- _The request_
Copy each line exactly. Leave nothing out.
□ □ □ □
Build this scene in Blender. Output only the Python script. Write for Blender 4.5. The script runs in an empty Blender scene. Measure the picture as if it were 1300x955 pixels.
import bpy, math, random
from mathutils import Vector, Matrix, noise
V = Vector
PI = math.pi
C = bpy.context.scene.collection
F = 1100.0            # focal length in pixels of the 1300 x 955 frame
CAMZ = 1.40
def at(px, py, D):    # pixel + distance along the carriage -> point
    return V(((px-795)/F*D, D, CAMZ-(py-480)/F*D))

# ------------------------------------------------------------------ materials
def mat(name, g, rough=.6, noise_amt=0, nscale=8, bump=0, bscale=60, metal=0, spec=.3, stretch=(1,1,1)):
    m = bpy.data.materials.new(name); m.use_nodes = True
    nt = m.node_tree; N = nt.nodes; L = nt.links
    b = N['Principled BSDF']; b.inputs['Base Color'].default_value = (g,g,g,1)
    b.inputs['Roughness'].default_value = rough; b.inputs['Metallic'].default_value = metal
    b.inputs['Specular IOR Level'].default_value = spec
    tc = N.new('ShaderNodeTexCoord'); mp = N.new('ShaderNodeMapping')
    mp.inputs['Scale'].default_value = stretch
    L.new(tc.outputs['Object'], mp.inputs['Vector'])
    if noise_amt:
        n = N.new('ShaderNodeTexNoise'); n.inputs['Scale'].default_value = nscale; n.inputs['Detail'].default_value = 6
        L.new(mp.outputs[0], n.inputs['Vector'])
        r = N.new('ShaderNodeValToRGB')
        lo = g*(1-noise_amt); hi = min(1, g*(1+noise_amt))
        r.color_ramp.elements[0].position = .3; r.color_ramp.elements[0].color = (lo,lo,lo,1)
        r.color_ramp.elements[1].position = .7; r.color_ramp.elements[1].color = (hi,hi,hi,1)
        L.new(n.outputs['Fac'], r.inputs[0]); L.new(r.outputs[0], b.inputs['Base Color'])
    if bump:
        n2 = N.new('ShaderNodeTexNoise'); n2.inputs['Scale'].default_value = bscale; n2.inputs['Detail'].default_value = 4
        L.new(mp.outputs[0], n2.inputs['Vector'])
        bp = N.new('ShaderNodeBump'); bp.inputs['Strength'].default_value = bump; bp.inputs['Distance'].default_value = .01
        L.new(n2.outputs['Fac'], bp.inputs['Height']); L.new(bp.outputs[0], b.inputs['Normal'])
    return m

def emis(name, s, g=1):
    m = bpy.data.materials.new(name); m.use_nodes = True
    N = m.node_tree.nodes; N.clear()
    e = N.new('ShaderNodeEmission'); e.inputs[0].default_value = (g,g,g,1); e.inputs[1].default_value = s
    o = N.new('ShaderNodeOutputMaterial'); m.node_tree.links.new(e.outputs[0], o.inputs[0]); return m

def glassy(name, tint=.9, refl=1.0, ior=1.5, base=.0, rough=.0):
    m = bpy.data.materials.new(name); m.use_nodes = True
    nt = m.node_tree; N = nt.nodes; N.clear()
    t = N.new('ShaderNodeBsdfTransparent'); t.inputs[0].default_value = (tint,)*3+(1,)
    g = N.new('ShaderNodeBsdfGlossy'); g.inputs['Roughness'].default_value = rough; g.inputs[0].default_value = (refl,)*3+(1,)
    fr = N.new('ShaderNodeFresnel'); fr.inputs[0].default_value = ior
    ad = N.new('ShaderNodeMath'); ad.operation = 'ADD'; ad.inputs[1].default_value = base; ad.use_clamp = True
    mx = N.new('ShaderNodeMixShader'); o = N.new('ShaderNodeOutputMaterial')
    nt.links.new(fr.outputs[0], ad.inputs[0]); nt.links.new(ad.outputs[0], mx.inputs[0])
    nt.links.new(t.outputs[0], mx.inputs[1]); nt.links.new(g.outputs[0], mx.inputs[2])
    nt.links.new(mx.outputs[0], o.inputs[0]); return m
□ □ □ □
- _Right answer_
Build this scene in Blender. Output only the Python script. Write for Blender 4.5. The script runs in an empty Blender scene. Measure the picture as if it were 1300x955 pixels.
import bpy, math, random
from mathutils import Vector, Matrix, noise
V = Vector
PI = math.pi
C = bpy.context.scene.collection
F = 1100.0            # focal length in pixels of the 1300 x 955 frame
CAMZ = 1.40
def at(px, py, D):    # pixel + distance along the carriage -> point
    return V(((px-795)/F*D, D, CAMZ-(py-480)/F*D))

# ------------------------------------------------------------------ materials
def mat(name, g, rough=.6, noise_amt=0, nscale=8, bump=0, bscale=60, metal=0, spec=.3, stretch=(1,1,1)):
    m = bpy.data.materials.new(name); m.use_nodes = True
    nt = m.node_tree; N = nt.nodes; L = nt.links
    b = N['Principled BSDF']; b.inputs['Base Color'].default_value = (g,g,g,1)
    b.inputs['Roughness'].default_value = rough; b.inputs['Metallic'].default_value = metal
    b.inputs['Specular IOR Level'].default_value = spec
    tc = N.new('ShaderNodeTexCoord'); mp = N.new('ShaderNodeMapping')
    mp.inputs['Scale'].default_value = stretch
    L.new(tc.outputs['Object'], mp.inputs['Vector'])
    if noise_amt:
        n = N.new('ShaderNodeTexNoise'); n.inputs['Scale'].default_value = nscale; n.inputs['Detail'].default_value = 6
        L.new(mp.outputs[0], n.inputs['Vector'])
        r = N.new('ShaderNodeValToRGB')
        lo = g*(1-noise_amt); hi = min(1, g*(1+noise_amt))
        r.color_ramp.elements[0].position = .3; r.color_ramp.elements[0].color = (lo,lo,lo,1)
        r.color_ramp.elements[1].position = .7; r.color_ramp.elements[1].color = (hi,hi,hi,1)
        L.new(n.outputs['Fac'], r.inputs[0]); L.new(r.outputs[0], b.inputs['Base Color'])
    if bump:
        n2 = N.new('ShaderNodeTexNoise'); n2.inputs['Scale'].default_value = bscale; n2.inputs['Detail'].default_value = 4
        L.new(mp.outputs[0], n2.inputs['Vector'])
        bp = N.new('ShaderNodeBump'); bp.inputs['Strength'].default_value = bump; bp.inputs['Distance'].default_value = .01
        L.new(n2.outputs['Fac'], bp.inputs['Height']); L.new(bp.outputs[0], b.inputs['Normal'])
    return m

def emis(name, s, g=1):
    m = bpy.data.materials.new(name); m.use_nodes = True
    N = m.node_tree.nodes; N.clear()
    e = N.new('ShaderNodeEmission'); e.inputs[0].default_value = (g,g,g,1); e.inputs[1].default_value = s
    o = N.new('ShaderNodeOutputMaterial'); m.node_tree.links.new(e.outputs[0], o.inputs[0]); return m

def glassy(name, tint=.9, refl=1.0, ior=1.5, base=.0, rough=.0):
    m = bpy.data.materials.new(name); m.use_nodes = True
    nt = m.node_tree; N = nt.nodes; N.clear()
    t = N.new('ShaderNodeBsdfTransparent'); t.inputs[0].default_value = (tint,)*3+(1,)
    g = N.new('ShaderNodeBsdfGlossy'); g.inputs['Roughness'].default_value = rough; g.inputs[0].default_value = (refl,)*3+(1,)
    fr = N.new('ShaderNodeFresnel'); fr.inputs[0].default_value = ior
    ad = N.new('ShaderNodeMath'); ad.operation = 'ADD'; ad.inputs[1].default_value = base; ad.use_clamp = True
    mx = N.new('ShaderNodeMixShader'); o = N.new('ShaderNodeOutputMaterial')
    nt.links.new(fr.outputs[0], ad.inputs[0]); nt.links.new(ad.outputs[0], mx.inputs[0])
    nt.links.new(t.outputs[0], mx.inputs[1]); nt.links.new(g.outputs[0], mx.inputs[2])
    nt.links.new(mx.outputs[0], o.inputs[0]); return m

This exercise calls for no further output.